Es ésta, la verdad histórica, la que nos interesa a los historiadores, como defensores del conocimiento de los hechos del pasado tal y como sucedieron, y no como nos los imaginamos. Se podría introducir aquí un debate sobre la historia como realidad científica, más allá de las consabidas veleidades ideológicas o psicológicas, que a menudo difuminan el conocimiento científico, pero no es ésta mi intención en este momento. Sólo quiero poner el acento en que detrás de toda leyenda hay también una verdad, una realidad ahistórica si se quiere, pero que también debe ser conocida por todos. Una verdad a la que podríamos denominar etnográfica o antropológica, que forma parte también de la realidad de una ciudad o un pueblo, como lo forman también los juegos populares, como los bailes, o como sus tradiciones.

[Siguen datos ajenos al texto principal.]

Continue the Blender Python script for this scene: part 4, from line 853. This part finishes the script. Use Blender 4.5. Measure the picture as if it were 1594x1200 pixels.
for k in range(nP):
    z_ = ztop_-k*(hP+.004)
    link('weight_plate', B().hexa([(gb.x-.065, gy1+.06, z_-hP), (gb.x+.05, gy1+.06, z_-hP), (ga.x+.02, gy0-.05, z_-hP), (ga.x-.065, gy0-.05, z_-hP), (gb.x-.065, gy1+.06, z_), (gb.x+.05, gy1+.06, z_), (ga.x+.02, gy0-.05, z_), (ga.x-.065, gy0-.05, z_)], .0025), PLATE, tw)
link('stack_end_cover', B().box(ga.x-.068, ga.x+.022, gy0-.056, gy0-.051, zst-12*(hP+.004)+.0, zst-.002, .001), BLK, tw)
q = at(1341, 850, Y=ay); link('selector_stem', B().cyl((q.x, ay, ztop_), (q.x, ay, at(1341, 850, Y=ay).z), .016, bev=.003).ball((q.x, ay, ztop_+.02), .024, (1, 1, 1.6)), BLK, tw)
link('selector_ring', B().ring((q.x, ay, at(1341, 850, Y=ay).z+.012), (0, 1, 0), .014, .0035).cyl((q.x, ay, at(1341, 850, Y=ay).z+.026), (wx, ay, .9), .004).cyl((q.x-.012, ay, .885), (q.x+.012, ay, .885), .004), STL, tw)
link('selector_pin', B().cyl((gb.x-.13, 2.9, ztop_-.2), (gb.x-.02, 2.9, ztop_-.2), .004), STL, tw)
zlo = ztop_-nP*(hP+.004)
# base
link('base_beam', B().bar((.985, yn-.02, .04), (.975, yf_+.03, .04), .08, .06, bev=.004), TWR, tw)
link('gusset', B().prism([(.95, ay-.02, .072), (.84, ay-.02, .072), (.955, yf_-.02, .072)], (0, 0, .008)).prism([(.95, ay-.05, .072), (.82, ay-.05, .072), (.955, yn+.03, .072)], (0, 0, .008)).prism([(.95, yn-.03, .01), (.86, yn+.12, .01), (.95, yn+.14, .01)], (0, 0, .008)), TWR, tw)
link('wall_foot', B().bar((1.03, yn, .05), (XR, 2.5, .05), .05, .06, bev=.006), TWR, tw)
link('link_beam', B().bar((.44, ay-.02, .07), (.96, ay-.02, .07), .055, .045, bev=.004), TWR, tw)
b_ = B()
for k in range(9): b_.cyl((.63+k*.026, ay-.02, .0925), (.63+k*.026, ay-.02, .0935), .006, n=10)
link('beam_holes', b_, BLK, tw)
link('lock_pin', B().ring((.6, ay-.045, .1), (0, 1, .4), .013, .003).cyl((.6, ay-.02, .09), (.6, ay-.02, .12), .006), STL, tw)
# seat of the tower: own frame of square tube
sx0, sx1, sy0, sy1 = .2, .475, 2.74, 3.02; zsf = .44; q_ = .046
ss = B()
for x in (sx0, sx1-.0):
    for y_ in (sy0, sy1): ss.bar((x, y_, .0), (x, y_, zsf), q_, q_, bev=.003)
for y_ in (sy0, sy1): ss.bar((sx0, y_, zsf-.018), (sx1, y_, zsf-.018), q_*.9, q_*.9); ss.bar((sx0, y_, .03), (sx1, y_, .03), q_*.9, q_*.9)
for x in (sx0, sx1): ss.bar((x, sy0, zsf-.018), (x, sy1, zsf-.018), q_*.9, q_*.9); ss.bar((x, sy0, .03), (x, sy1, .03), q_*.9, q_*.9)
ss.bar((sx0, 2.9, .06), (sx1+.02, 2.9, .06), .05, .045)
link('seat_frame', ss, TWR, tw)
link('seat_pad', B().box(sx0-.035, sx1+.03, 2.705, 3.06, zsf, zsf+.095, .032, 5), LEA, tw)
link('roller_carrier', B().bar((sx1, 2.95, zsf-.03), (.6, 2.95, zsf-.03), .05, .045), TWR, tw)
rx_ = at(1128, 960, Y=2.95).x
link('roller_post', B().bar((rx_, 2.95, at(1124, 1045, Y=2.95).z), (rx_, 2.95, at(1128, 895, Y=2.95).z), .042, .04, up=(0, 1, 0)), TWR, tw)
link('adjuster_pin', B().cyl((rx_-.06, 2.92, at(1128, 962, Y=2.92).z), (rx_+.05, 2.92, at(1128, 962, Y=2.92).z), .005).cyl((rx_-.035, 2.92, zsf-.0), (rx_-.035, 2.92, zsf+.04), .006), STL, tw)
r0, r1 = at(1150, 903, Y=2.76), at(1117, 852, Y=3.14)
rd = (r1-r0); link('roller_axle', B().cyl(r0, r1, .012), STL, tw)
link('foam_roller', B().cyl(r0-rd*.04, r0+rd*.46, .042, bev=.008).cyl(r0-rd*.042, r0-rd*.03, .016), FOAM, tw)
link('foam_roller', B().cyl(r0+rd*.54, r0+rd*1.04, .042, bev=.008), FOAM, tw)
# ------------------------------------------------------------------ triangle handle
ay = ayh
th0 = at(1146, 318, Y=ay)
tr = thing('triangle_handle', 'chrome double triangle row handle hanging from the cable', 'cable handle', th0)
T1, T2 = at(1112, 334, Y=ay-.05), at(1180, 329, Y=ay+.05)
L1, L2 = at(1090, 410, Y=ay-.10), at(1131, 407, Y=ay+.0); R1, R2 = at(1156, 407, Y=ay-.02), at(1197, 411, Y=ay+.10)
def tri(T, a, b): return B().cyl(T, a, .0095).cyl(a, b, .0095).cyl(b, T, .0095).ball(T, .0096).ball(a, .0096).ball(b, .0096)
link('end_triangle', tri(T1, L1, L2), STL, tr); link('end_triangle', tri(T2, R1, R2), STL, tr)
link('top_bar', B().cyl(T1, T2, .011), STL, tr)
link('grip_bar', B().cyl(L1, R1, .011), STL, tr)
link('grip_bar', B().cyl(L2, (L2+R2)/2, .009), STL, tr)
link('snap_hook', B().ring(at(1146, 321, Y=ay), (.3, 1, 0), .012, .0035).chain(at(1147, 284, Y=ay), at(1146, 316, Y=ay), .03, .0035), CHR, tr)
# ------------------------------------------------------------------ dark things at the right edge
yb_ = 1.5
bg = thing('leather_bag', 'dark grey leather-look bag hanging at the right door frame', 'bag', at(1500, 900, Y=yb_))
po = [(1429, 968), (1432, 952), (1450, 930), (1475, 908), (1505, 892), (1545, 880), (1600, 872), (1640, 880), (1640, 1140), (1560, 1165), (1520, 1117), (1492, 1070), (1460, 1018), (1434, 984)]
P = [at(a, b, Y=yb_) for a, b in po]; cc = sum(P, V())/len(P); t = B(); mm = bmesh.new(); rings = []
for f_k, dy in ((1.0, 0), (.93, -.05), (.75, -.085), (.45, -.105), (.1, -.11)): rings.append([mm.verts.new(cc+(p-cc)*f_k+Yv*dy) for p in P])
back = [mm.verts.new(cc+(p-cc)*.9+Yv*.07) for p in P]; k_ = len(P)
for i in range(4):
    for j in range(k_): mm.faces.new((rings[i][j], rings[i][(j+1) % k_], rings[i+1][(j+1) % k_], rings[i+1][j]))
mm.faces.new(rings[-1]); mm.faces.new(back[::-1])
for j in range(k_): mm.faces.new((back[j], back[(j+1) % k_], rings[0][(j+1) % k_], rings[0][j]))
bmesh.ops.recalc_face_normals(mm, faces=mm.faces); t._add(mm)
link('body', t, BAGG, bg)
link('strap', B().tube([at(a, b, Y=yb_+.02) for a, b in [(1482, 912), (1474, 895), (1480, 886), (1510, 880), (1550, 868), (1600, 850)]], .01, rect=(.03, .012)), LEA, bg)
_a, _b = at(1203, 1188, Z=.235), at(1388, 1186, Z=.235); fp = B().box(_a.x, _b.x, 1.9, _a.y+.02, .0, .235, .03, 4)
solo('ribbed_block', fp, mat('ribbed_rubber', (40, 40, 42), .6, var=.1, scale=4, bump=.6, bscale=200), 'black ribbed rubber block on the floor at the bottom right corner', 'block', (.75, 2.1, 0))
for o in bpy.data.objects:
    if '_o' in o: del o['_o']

Una verdad que se sitúa en un plano diferente a la verdad histórica, pero que no por ello debe olvidarse. Hay que conocer nuestra historia, sí, pero también hay que conocer nuestras leyendas, porque las leyendas, igual que la historia, también conforman nuestro presente y pueden llegar a condicionar nuestro futuro. 
Pero la leyenda, y ahí es donde los historiadores debemos tomar parte en el debate, tampoco puede enmascarar a la historia real, por más que ésta, a menudo, sea más prosaica, mucho menos bella, que nuestras viejas leyendas.
El sitio de Cuenca por Alfonso VIII. Grabado del siglo XIX.